Par ailleurs, nous avions le rêve ou l’ambition cachée de lancer E-Cotiz en Europe. C’est une perspective que nous allons pouvoir envisager grâce aux filiales et partenaires du groupe BPCE.
Enfin, nous avons identifié de nouveaux projets à développer autour de la monétique et du monde associatif dont NPS va accompagner le déploiement.
EA : Avec le recul, pensez-vous que vous auriez pu opter pour une autre forme de levier de croissance ?

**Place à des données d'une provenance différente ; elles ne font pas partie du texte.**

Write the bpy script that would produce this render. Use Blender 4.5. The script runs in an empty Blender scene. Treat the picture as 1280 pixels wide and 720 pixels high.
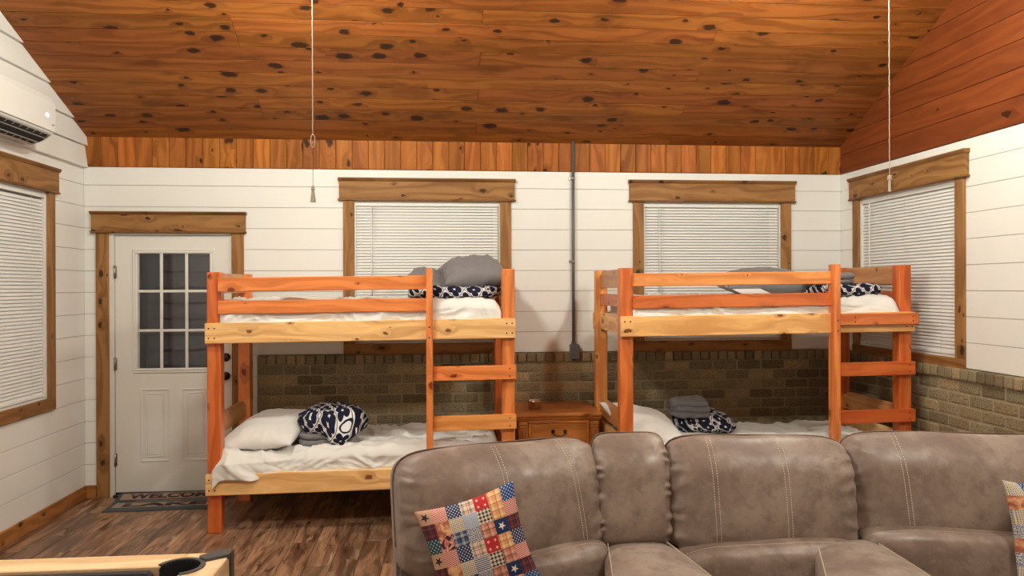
import bpy, bmesh, math, random
from mathutils import Vector, Matrix, noise
from mathutils.bvhtree import BVHTree
random.seed(7)
PI = math.pi
SC = bpy.context.scene
COL = SC.collection

# ------------------------------------------------------------------ camera
cam_d = bpy.data.cameras.new('camera')
cam = bpy.data.objects.new('camera', cam_d); COL.objects.link(cam)
cam_d.sensor_width = 36; cam_d.lens = 940 / 1280 * 36
cam_d.clip_start = .05
yaw, pitch, roll = .0896, -.0015, -.003
cam.matrix_world = (Matrix.Translation((0, -6.1455, 1.6386)) @ Matrix.Rotation(-yaw, 4, 'Z')
                    @ Matrix.Rotation(PI/2 + pitch, 4, 'X') @ Matrix.Rotation(roll, 4, 'Z'))
SC.camera = cam
# ------------------------------------------------------------------ world, exposure
w = bpy.data.worlds.new('night'); SC.world = w; w.use_nodes = True
w.node_tree.nodes['Background'].inputs[0].default_value = (.02, .025, .04, 1)
w.node_tree.nodes['Background'].inputs[1].default_value = .5
SC.view_settings.view_transform = 'Standard'; SC.view_settings.look = 'None'
SC.view_settings.gamma = 1; SC.view_settings.use_curve_mapping = False
SC.view_settings.exposure = 1.50
# ceiling-fan globes: (x, y, z, watts-like emission strength)
LAMP_COL = (.97, 1.0, .89)
FANS = [(-.85, -2.30, 3.34, 104), (2.10, -2.30, 3.34, 80), (-1.1, -4.3, 3.34, 116), (2.10, -4.3, 3.34, 118)]
GLOBE_R = .10

# ------------------------------------------------------------------ dimensions
XL, XR = -2.80, 3.374
YB = -7.5
EAVE = 2.831; SLOPE = math.atan(.5); RIDGE_Y = YB/2
BAND0 = 2.587
ROW = .168
BRICK_TOP = 1.098

# ------------------------------------------------------------------ node helpers
class NT:
    def __init__(s, name):
        s.m = bpy.data.materials.new(name); s.m.use_nodes = True
        s.t = s.m.node_tree; s.n = s.t.nodes; s.l = s.t.links
        s.b = s.n['Principled BSDF']
    def new(s, typ, **kw):
        x = s.n.new(typ)
        for k, v in kw.items(): setattr(x, k, v)
        return x
    def put(s, inp, v):
        if isinstance(v, bpy.types.NodeSocket): s.l.new(v, inp)
        elif v is not None: inp.default_value = v
    def math(s, op, a, b=None, c=None, clamp=False):
        x = s.new('ShaderNodeMath', operation=op, use_clamp=clamp)
        s.put(x.inputs[0], a)
        if b is not None: s.put(x.inputs[1], b)
        if c is not None: s.put(x.inputs[2], c)
        return x.outputs[0]
    def mix(s, f, a, b, mode='MIX'):
        x = s.new('ShaderNodeMix', data_type='RGBA', blend_type=mode)
        s.put(x.inputs[0], f)
        s.put(x.inputs[6], a if isinstance(a, bpy.types.NodeSocket) else (*a, 1))
        s.put(x.inputs[7], b if isinstance(b, bpy.types.NodeSocket) else (*b, 1))
        return x.outputs[2]
    def ramp(s, f, lo, hi, a=0., b=1.):
        x = s.new('ShaderNodeMapRange', interpolation_type='SMOOTHSTEP')
        s.put(x.inputs[0], f); s.put(x.inputs[1], lo); s.put(x.inputs[2], hi)
        x.inputs[3].default_value = a; x.inputs[4].default_value = b
        return x.outputs[0]
    def noise(s, vec, scale, detail=3, rough=.55, dist=0., dim='3D'):
        x = s.new('ShaderNodeTexNoise', noise_dimensions=dim)
        s.put(x.inputs['Vector'], vec); x.inputs['Scale'].default_value = scale
        x.inputs['Detail'].default_value = detail; x.inputs['Roughness'].default_value = rough
        x.inputs['Distortion'].default_value = dist
        return x.outputs[0]
    def comb(s, x, y, z=0.):
        c = s.new('ShaderNodeCombineXYZ'); s.put(c.inputs[0], x); s.put(c.inputs[1], y); s.put(c.inputs[2], z)
        return c.outputs[0]
    def uv(s):
        x = s.new('ShaderNodeUVMap'); x.uv_map = 'grain'
        q = s.new('ShaderNodeSeparateXYZ'); s.l.new(x.outputs[0], q.inputs[0])
        return x.outputs[0], q.outputs[0], q.outputs[1]
    def obj(s):
        return s.new('ShaderNodeTexCoord').outputs['Object']
    def info(s): return s.new('ShaderNodeObjectInfo').outputs
    def bump(s, h, strength=.3, dist=.002):
        x = s.new('ShaderNodeBump'); x.inputs['Strength'].default_value = strength
        x.inputs['Distance'].default_value = dist; s.put(x.inputs['Height'], h)
        s.l.new(x.outputs[0], s.b.inputs['Normal'])
    def done(s, col, rough=.5, spec=.5, metal=0.):
        s.put(s.b.inputs['Base Color'], col if isinstance(col, bpy.types.NodeSocket) else (*col, 1))
        s.put(s.b.inputs['Roughness'], rough); s.b.inputs['Specular IOR Level'].default_value = spec
        s.b.inputs['Metallic'].default_value = metal
        return s.m

def srgb(r, g, b):
    f = lambda c: ((c/255+.055)/1.055)**2.4 if c/255 > .04045 else c/255/12.92
    return (f(r), f(g), f(b))

def plain(name, col, rough=.5, spec=.5, metal=0., nz=.06):
    s = NT(name)
    n = s.noise(s.obj(), 9, 4)
    c = s.mix(s.math('MULTIPLY', n, nz*2), col, tuple(max(0, x*.6) for x in col))
    return s.done(c, rough, spec, metal)

def wood(name, light, dark, knot, kdens=.5, ks=(2.6, 6.0), ksize=.16, grain=1., rough=.42, smudge=.3, spec=.4):
    """stained softwood: uv.x runs along the board in metres, uv.y across it"""
    s = NT(name)
    uvv, u, v = s.uv(); inf = s.info()
    u = s.math('ADD', u, s.math('MULTIPLY', inf['Random'], 37.)); v = s.math('ADD', v, s.math('MULTIPLY', inf['Random'], 11.))
    kv = s.comb(s.math('MULTIPLY', u, ks[0]), s.math('MULTIPLY', v, ks[1]))
    warp = s.new('ShaderNodeVectorMath', operation='ADD')
    nz = s.new('ShaderNodeTexNoise', noise_dimensions='2D'); s.l.new(kv, nz.inputs['Vector']); nz.inputs['Scale'].default_value = 5.
    sc = s.new('ShaderNodeVectorMath', operation='SCALE'); s.l.new(nz.outputs['Color'], sc.inputs[0]); sc.inputs['Scale'].default_value = .17
    s.l.new(kv, warp.inputs[0]); s.l.new(sc.outputs[0], warp.inputs[1])
    vo = s.new('ShaderNodeTexVoronoi', voronoi_dimensions='2D'); s.l.new(warp.outputs[0], vo.inputs['Vector'])
    vo.inputs['Scale'].default_value = 1.; vo.inputs['Randomness'].default_value = 1.
    cs = s.new('ShaderNodeSeparateColor'); s.l.new(vo.outputs['Color'], cs.inputs[0])
    pick = s.math('GREATER_THAN', cs.outputs[0], 1-kdens)
    size = s.math('MULTIPLY', s.math('MULTIPLY_ADD', s.math('MULTIPLY', cs.outputs[1], cs.outputs[1]), 1.0, .32), ksize)
    d = vo.outputs['Distance']
    core = s.math('MULTIPLY', s.ramp(d, s.math('MULTIPLY', size, .55), size, 1., 0.), pick)
    halo = s.math('MULTIPLY', s.ramp(d, size, s.math('MULTIPLY', size, 3.2), 1., 0.), pick)
    # grain lines bend round the knots
    gv = s.math('ADD', s.math('MULTIPLY', v, 34.), s.math('MULTIPLY', halo, 1.6))
    lowf = s.noise(s.comb(s.math('MULTIPLY', u, .9), s.math('MULTIPLY', v, 5.)), 1., 2, dim='2D')
    gv2 = s.math('ADD', gv, s.math('MULTIPLY', lowf, 9.))
    g = s.noise(s.comb(s.math('MULTIPLY', u, 1.5), gv2), 1., 4, .6, dim='2D')
    rings = s.math('SINE', s.math('MULTIPLY', gv2, 1.9))
    g2 = s.math('ADD', s.math('MULTIPLY', g, .75), s.math('MULTIPLY', s.math('ADD', rings, 1.), .13))
    g2 = s.ramp(g2, .3, .75)
    c = s.mix(s.math('MULTIPLY', g2, grain), light, dark)
    sm = s.ramp(s.noise(s.comb(s.math('MULTIPLY', u, 2.1), s.math('MULTIPLY', v, 7.)), 1., 3, dim='2D'), .56, .78)
    c = s.mix(s.math('MULTIPLY', sm, smudge), c, tuple(x*.45 for x in dark))
    c = s.mix(s.math('MULTIPLY', halo, .22), c, tuple(x*.55 for x in dark))
    c = s.mix(s.math('MULTIPLY', core, .92), c, knot)
    # board to board variation and stain colour
    c = s.mix(1., c, inf['Color'], 'MULTIPLY')
    s.bump(g2, .15, .001)
    return s.done(c, rough, spec)

M = {}
M['ceil'] = wood('stained_pine_ceiling', (.34, .112, .023), (.20, .058, .0105), (.022, .009, .006), .62, (3.8, 6.6), .21, .85, .5, .55, .22)
M['gable'] = wood('stained_pine_gable', (.27, .080, .020), (.18, .045, .011), (.04, .012, .006), .10, (2.4, 5.2), .12, .7, .45, .3)
M['band'] = wood('stained_pine_band', (.44, .150, .030), (.26, .076, .013), (.030, .009, .004), .55, (3.2, 5.4), .17, .9, .5, .3, .12)
M['trim'] = wood('brown_stained_pine_trim', (.36, .178, .062), (.21, .092, .029), (.045, .018, .008), .6, (4.5, 8.), .15, .9, .55, .35, .2)
M['bunk'] = wood('varnished_pine', (.92, .76, .64), (.62, .39, .27), (.20, .045, .025), .36, (4.6, 8.5), .13, .85, .30, .12, .5)
M['oak'] = wood('honey_oak', (.50, .190, .045), (.32, .105, .023), (.1, .03, .01), .12, (2.6, 7.), .1, .9, .35, .2, .5)
M['rail'] = wood('blond_pine_rail', (.78, .56, .34), (.55, .34, .17), (.2, .08, .03), .3, (2.2, 8.), .1, .9, .4, .1)

def floor_mat():
    s = NT('rustic_brown_vinyl_plank')
    _, u, v = s.uv(); inf = s.info()
    u = s.math('ADD', u, s.math('MULTIPLY', inf['Random'], 53.)); v = s.math('ADD', v, s.math('MULTIPLY', inf['Random'], 17.))
    a = s.noise(s.comb(s.math('MULTIPLY', u, 1.6), s.math('MULTIPLY', v, 11.)), 1., 5, .65, .6, '2D')
    b = s.noise(s.comb(s.math('MULTIPLY', u, 5.), s.math('MULTIPLY', v, 60.)), 1., 4, .6, .4, '2D')
    c = s.mix(s.ramp(a, .34, .64), (.125, .060, .032), (.39, .215, .122))
    c = s.mix(s.math('MULTIPLY', s.ramp(b, .4, .7), .5), c, (.10, .05, .027))
    cr = s.noise(s.comb(s.math('MULTIPLY', u, 2.3), s.math('MULTIPLY', v, 19.)), 1., 3, .6, 1.2, '2D')
    c = s.mix(s.ramp(cr, .60, .68, 0, .85), c, (.040, .020, .012))
    lt = s.noise(s.comb(s.math('MULTIPLY', u, 3.1), s.math('MULTIPLY', v, 14.)), 1., 3, .6, .5, '2D')
    c = s.mix(s.ramp(lt, .58, .70, 0, .65), c, (.50, .34, .22))
    c = s.mix(1., c, inf['Color'], 'MULTIPLY')
    s.bump(b, .2, .001)
    return s.done(c, s.ramp(a, .2, .8, .30, .42), .5)
M['floor'] = floor_mat()

def white_paint(name, col, rough=.45):
    s = NT(name); o = s.obj()
    n = s.noise(o, 40, 3); n2 = s.noise(o, 1.3, 3)
    c = s.mix(s.ramp(n2, .4, .7, 0, .12), col, tuple(x*.8 for x in col))
    s.bump(n, .06, .001)
    return s.done(c, rough, .4)
M['white'] = white_paint('white_painted_shiplap', (.80, .785, .745))
M['doorw'] = white_paint('white_painted_door', (.74, .715, .665), .38)
M['blind'] = white_paint('white_vinyl_blind', (.76, .75, .72), .4)
M['sheet'] = None
M['groove'] = plain('dark_groove', (.24, .21, .18), .8)
M['gapdark'] = plain('dark_wood_gap', (.022, .008, .004), .9, .1)

def brick_mat():
    s = NT('tan_brown_brick'); o = s.obj(); inf = s.info()
    off = s.new('ShaderNodeVectorMath', operation='ADD'); s.l.new(o, off.inputs[0])
    s.l.new(s.comb(s.math('MULTIPLY', inf['Random'], 91.), inf['Random'], 3.), off.inputs[1])
    a = s.noise(off.outputs[0], 14, 5, .6); b = s.noise(off.outputs[0], 90, 3, .6)
    c = s.mix(s.ramp(a, .35, .68), (.195, .145, .082), (.41, .335, .205))
    c = s.mix(s.ramp(b, .55, .75, 0, .4), c, (.10, .06, .04))
    c = s.mix(1., c, inf['Color'], 'MULTIPLY')
    s.bump(s.math('ADD', a, s.math('MULTIPLY', b, .5)), .7, .004)
    return s.done(c, .85, .25)
M['brick'] = brick_mat()
M['mortar'] = plain('sandy_mortar', (.40, .33, .215), .9, .2, nz=.25)

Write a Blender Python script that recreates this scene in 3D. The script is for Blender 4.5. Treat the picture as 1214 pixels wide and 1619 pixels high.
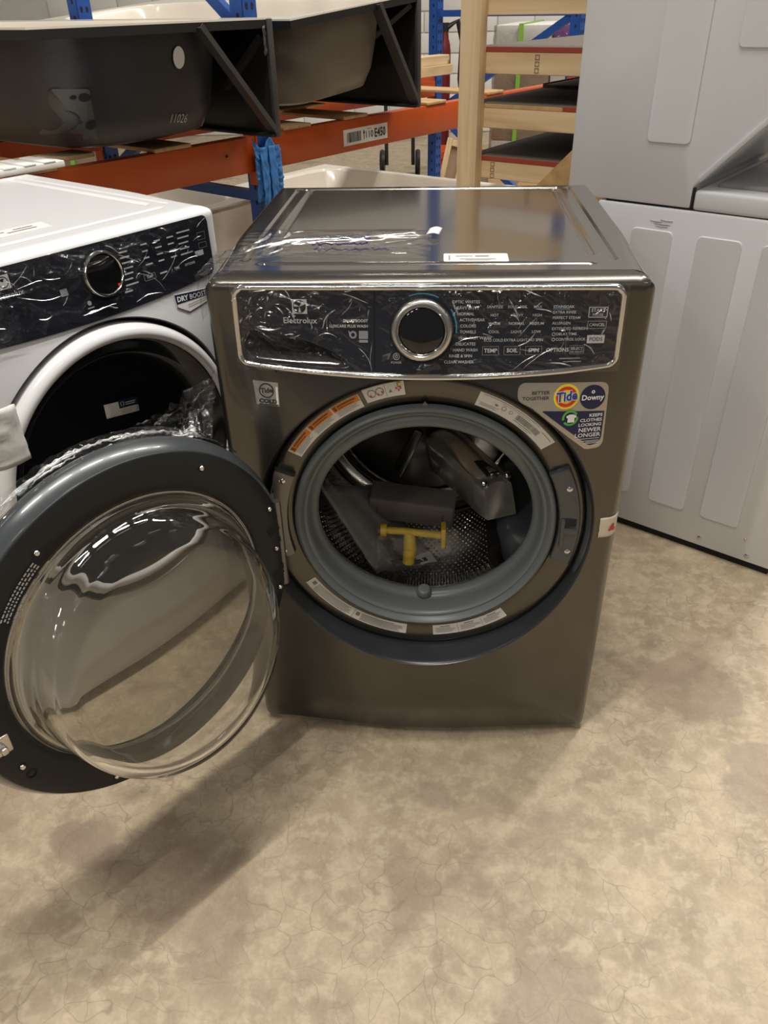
import bpy, bmesh, math, random
from mathutils import Vector, Matrix, noise
PI = math.pi
rnd = random.Random(7)
for o in list(bpy.data.objects):
    bpy.data.objects.remove(o)
SC = bpy.context.scene
COL = SC.collection

# ------------------------------------------------------------------ camera
cam_d = bpy.data.cameras.new('camera'); cam = bpy.data.objects.new('camera', cam_d); COL.objects.link(cam)
cam_d.sensor_fit = 'VERTICAL'; cam_d.sensor_height = 36.0
cam_d.lens = 1242.28 / 1619 * 36.0
cam_d.clip_start = 0.02; cam_d.clip_end = 200
_p, _y, _r = 0.577142, -0.078119, -0.025003
_f = Vector((math.sin(_y)*math.cos(_p), math.cos(_y)*math.cos(_p), -math.sin(_p)))
_rt = Vector((math.cos(_y), -math.sin(_y), 0)); _up = _rt.cross(_f)
_r2 = _rt*math.cos(_r)+_up*math.sin(_r); _u2 = -_rt*math.sin(_r)+_up*math.cos(_r)
cam.matrix_world = Matrix((( _r2.x, _u2.x, -_f.x, 0.020174), (_r2.y, _u2.y, -_f.y, -1.172745), (_r2.z, _u2.z, -_f.z, 1.311111), (0, 0, 0, 1)))
SC.camera = cam

# ------------------------------------------------------------------ world, lights, exposure
w = bpy.data.worlds.new('warehouse_air'); SC.world = w; w.use_nodes = True
w.node_tree.nodes['Background'].inputs[0].default_value = (1.0, 0.96, 0.91, 1)
w.node_tree.nodes['Background'].inputs[1].default_value = 0.15
SC.view_settings.view_transform = 'Standard'; SC.view_settings.look = 'None'
SC.view_settings.exposure = -0.18; SC.view_settings.gamma = 1.0; SC.view_settings.use_curve_mapping = False
AX = Vector((0.643, 0.766, 0)); AN = Vector((0.766, -0.643, 0))      # along the aisle / across it
def high_bay(p, power, L=1.2, W=0.09):
    d = bpy.data.lights.new('high_bay_light', 'AREA'); d.shape = 'RECTANGLE'; d.size = L; d.size_y = W
    d.energy = power; d.color = (1.0, 0.955, 0.885)
    o = bpy.data.objects.new('high_bay_light', d); COL.objects.link(o)
    o.location = p; o.rotation_euler = (0, 0, math.atan2(AX.y, AX.x))
    return o
ROW0 = Vector((-0.42, -0.60, 6.4))
for k in (-1.5, 0.2, 1.9, 3.6, 5.3, 7.0, 10.0):
    high_bay(ROW0 + AX*k, 124)
for k in (-7.0, -10.0, -13.0):  # unseen lamps behind the camera, added to light the drum and washer front
    high_bay(ROW0 + AX*k, 95)
    high_bay(ROW0 + AX*k + AN*4.5, 60)
for side in (-4.2, 4.4, 9.0):  # unseen side rows, added for ambient light
    for k in (-4, 0, 4, 8):
        high_bay(ROW0 + AN*side + AX*(k+1), 24)

# ------------------------------------------------------------------ materials
MATS = {}
def nd(t, typ, **kw):
    n = t.nodes.new(typ)
    for k, v in kw.items():
        if hasattr(n, k): setattr(n, k, v)
    return n
def mat(name, col, rough=0.5, metal=0.0, var=0.06, scale=12.0, bump=0.0, bscale=60.0, coat=0.0, spec=0.5, detail=3.0, rvar=0.0):
    if name in MATS: return MATS[name]
    m = bpy.data.materials.new(name); m.use_nodes = True; t = m.node_tree
    b = t.nodes['Principled BSDF']
    b.inputs['Roughness'].default_value = rough; b.inputs['Metallic'].default_value = metal
    b.inputs['Coat Weight'].default_value = coat; b.inputs['Coat Roughness'].default_value = 0.05
    b.inputs['Specular IOR Level'].default_value = spec
    tc = nd(t, 'ShaderNodeTexCoord'); nz = nd(t, 'ShaderNodeTexNoise'); nz.inputs['Scale'].default_value = scale; nz.inputs['Detail'].default_value = detail
    t.links.new(tc.outputs['Object'], nz.inputs['Vector'])
    mx = nd(t, 'ShaderNodeMixRGB'); mx.blend_type = 'MIX'
    c = Vector(col)
    mx.inputs[1].default_value = (*(c*(1-var)), 1); mx.inputs[2].default_value = (*(c*(1+var)), 1)
    t.links.new(nz.outputs['Fac'], mx.inputs[0]); t.links.new(mx.outputs[0], b.inputs['Base Color'])
    if rvar:
        mr = nd(t, 'ShaderNodeMapRange'); mr.inputs['To Min'].default_value = rough-rvar; mr.inputs['To Max'].default_value = rough+rvar
        t.links.new(nz.outputs['Fac'], mr.inputs['Value']); t.links.new(mr.outputs[0], b.inputs['Roughness'])
    if bump:
        n2 = nd(t, 'ShaderNodeTexNoise'); n2.inputs['Scale'].default_value = bscale; n2.inputs['Detail'].default_value = 4
        t.links.new(tc.outputs['Object'], n2.inputs['Vector'])
        bp = nd(t, 'ShaderNodeBump'); bp.inputs['Strength'].default_value = bump; bp.inputs['Distance'].default_value = 0.004
        t.links.new(n2.outputs['Fac'], bp.inputs['Height']); t.links.new(bp.outputs['Normal'], b.inputs['Normal'])
    MATS[name] = m
    return m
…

J. Dunyach : Nous aurions pu rester indépendants. Nous avions un soutien sans faille de nos actionnaires et nous aurions pu les solliciter pour notre seconde levée. Mais les planètes se sont alignées autrement. D’un côté, il s’est avéré que notre offre répondait à une problématique brûlante pour les banques : la digitalisation des services et la fin du chèque. De l’autre, le milieu du sport a connu un essor important avec la candidature de Paris 2024 – de quoi envisager un changement d’échelle pour E-Cotiz, à condition de s’en donner les moyens. Le groupe BPCE ne s’y est pas trompé : sa proposition ne pouvait pas mieux tomber. C’est seulement avec cette opération que nous pouvions changer de dimension.
EA : Quels seraient vos conseils à un entrepreneur ESSEC sur le point de réaliser une opération similaire à la vôtre ?
J. Dunyach : Il est normal, lorsqu’on est absorbé par un grand groupe, de craindre que cela dénature sa start-up, ou l’esprit qu’on y a insufflé. Mais les grands groupes ont tiré les leçons des échecs passés et comprennent de plus en plus l’importance de laisser une certaine indépendance aux start-up et de les accompagner dans leur croissance. Certes, on ne peut pas changer l’inertie d’un grand groupe, et parfois, on ne peut pas aller aussi vite qu’une start-up, mais leur apport reste considérable, surtout s’il donne du sens et de la légitimité à votre activité, comme cela a pu être le cas pour nous.
Le plus important est de partager avec les dirigeants une vision claire et commune des ambitions que vous nourrissez pour votre start-up et d’identifier les moyens nécessaires pour y parvenir. C’est la clé de la réussite pour une relation constructive et dans la durée avec votre futur partenaire.